*Source material*.
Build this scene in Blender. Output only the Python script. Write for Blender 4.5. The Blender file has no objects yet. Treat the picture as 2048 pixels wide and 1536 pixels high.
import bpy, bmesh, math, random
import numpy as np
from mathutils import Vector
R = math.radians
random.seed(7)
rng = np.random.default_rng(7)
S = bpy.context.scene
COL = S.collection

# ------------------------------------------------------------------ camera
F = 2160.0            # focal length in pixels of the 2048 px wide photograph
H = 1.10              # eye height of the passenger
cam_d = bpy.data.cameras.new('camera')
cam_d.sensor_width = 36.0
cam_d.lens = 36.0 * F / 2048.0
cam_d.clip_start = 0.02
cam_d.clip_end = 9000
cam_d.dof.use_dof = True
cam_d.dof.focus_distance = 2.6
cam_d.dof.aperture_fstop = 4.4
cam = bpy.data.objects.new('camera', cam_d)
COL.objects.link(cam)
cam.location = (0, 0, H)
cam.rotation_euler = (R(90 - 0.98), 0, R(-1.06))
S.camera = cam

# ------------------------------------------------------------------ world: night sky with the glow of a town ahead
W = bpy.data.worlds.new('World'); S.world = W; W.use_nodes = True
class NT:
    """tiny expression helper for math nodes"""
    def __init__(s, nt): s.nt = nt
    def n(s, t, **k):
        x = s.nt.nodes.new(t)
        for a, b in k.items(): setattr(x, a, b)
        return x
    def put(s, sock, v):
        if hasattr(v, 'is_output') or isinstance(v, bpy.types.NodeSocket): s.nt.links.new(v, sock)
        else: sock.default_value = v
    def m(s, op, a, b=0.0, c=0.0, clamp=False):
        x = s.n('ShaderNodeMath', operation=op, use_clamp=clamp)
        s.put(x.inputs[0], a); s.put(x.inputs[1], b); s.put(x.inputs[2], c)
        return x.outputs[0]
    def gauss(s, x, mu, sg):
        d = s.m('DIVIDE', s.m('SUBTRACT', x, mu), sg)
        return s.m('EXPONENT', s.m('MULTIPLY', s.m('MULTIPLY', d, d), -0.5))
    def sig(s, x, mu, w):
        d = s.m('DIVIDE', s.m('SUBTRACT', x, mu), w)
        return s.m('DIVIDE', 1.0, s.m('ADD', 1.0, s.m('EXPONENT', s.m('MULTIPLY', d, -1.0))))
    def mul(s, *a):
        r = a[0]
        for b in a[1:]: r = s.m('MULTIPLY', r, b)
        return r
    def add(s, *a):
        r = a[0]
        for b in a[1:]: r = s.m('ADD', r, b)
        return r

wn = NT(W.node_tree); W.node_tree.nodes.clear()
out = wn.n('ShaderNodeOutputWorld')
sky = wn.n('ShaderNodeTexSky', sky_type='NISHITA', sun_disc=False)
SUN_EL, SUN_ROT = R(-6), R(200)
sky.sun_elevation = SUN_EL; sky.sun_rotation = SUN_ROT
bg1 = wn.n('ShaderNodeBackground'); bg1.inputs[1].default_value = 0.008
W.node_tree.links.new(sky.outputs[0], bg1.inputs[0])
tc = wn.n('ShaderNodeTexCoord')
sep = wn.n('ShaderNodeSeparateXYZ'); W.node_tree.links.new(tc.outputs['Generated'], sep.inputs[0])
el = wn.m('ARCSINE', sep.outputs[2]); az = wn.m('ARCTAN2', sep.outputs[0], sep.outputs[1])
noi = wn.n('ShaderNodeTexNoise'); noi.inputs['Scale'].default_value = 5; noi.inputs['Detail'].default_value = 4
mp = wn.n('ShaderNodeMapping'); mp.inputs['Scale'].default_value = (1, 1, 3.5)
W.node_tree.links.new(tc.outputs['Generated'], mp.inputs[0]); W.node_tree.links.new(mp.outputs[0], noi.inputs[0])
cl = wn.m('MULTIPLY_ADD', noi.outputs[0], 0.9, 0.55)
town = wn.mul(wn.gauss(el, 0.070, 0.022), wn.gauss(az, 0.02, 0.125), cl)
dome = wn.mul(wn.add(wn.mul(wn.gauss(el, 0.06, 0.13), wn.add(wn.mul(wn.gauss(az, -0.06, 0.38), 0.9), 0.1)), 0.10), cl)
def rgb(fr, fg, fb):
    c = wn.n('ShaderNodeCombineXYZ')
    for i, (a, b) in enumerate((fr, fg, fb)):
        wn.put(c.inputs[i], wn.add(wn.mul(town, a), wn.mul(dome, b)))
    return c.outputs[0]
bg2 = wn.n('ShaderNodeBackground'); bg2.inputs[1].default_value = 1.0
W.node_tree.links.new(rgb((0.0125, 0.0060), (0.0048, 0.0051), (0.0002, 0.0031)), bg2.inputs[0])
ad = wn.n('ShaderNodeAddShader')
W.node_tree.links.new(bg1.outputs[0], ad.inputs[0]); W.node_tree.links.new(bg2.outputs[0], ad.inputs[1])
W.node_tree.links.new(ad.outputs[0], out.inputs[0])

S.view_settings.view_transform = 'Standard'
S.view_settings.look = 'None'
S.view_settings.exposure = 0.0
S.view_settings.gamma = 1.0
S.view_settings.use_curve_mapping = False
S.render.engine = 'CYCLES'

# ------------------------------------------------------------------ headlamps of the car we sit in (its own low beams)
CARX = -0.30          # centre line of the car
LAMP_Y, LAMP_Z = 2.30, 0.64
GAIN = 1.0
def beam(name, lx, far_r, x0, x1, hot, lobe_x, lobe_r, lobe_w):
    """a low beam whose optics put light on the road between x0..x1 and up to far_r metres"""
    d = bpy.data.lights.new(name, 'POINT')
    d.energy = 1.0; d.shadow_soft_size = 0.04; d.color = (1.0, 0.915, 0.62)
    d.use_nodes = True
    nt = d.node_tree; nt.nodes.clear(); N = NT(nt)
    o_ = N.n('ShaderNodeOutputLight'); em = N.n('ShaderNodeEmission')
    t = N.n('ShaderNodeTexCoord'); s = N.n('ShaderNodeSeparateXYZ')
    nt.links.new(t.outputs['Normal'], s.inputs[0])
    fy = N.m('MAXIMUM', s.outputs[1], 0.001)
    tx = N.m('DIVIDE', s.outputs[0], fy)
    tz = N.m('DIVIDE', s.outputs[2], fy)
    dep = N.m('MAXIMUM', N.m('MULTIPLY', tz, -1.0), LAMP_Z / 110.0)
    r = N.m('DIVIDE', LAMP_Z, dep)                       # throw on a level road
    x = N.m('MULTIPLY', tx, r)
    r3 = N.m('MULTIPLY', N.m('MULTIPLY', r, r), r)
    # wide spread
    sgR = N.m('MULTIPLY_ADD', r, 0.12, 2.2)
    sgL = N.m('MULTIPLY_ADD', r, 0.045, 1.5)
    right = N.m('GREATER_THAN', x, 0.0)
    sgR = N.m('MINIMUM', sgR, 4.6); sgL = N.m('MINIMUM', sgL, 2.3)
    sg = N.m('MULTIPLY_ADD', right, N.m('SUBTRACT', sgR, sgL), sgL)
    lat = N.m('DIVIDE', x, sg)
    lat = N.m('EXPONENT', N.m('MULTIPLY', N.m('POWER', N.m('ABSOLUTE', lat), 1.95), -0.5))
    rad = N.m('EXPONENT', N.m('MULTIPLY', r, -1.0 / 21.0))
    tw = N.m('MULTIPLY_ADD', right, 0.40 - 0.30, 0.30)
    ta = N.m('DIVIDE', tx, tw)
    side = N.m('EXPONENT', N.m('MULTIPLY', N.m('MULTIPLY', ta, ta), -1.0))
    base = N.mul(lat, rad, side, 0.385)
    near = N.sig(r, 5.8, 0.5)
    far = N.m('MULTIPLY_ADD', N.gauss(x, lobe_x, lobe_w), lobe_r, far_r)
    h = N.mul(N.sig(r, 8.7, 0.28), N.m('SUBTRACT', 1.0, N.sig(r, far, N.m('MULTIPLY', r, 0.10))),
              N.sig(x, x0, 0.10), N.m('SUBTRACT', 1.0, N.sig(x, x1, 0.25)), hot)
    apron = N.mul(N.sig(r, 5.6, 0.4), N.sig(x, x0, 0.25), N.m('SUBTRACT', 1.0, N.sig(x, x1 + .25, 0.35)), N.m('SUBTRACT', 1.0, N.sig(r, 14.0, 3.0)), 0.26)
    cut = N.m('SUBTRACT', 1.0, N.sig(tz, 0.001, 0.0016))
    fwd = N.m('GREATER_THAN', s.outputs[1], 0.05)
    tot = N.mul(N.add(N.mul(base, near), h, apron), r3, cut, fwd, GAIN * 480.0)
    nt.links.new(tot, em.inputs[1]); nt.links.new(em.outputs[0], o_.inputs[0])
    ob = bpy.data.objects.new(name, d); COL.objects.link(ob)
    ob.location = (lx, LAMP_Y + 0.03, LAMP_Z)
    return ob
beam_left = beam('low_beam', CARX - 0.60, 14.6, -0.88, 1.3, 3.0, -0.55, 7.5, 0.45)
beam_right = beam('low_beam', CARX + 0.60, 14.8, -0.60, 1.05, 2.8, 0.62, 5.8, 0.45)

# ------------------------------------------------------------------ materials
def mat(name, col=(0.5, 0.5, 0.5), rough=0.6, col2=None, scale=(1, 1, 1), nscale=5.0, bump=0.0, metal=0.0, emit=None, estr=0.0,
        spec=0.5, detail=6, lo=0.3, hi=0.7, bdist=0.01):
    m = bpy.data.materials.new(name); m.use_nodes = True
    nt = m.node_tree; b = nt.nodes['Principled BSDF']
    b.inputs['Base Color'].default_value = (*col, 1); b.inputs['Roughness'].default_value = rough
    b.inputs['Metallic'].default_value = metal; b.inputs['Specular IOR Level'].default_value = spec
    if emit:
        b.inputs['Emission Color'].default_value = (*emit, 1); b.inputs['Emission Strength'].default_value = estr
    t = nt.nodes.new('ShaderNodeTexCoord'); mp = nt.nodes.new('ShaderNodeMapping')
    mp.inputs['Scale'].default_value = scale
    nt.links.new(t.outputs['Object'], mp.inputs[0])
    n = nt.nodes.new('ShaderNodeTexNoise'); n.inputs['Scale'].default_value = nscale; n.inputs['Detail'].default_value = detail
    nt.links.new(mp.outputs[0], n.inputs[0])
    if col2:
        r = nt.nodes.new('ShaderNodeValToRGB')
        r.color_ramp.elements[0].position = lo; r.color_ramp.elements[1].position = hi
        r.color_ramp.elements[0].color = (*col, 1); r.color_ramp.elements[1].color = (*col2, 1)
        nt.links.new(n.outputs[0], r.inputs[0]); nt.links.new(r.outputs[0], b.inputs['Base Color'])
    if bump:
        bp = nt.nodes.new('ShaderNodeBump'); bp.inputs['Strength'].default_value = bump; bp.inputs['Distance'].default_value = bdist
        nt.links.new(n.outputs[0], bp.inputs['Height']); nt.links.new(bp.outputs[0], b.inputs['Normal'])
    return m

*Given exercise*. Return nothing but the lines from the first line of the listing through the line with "COL = S.collection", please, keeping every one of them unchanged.

*Solution to this task*.
Build this scene in Blender. Output only the Python script. Write for Blender 4.5. The Blender file has no objects yet. Treat the picture as 2048 pixels wide and 1536 pixels high.
import bpy, bmesh, math, random
import numpy as np
from mathutils import Vector
R = math.radians
random.seed(7)
rng = np.random.default_rng(7)
S = bpy.context.scene
COL = S.collection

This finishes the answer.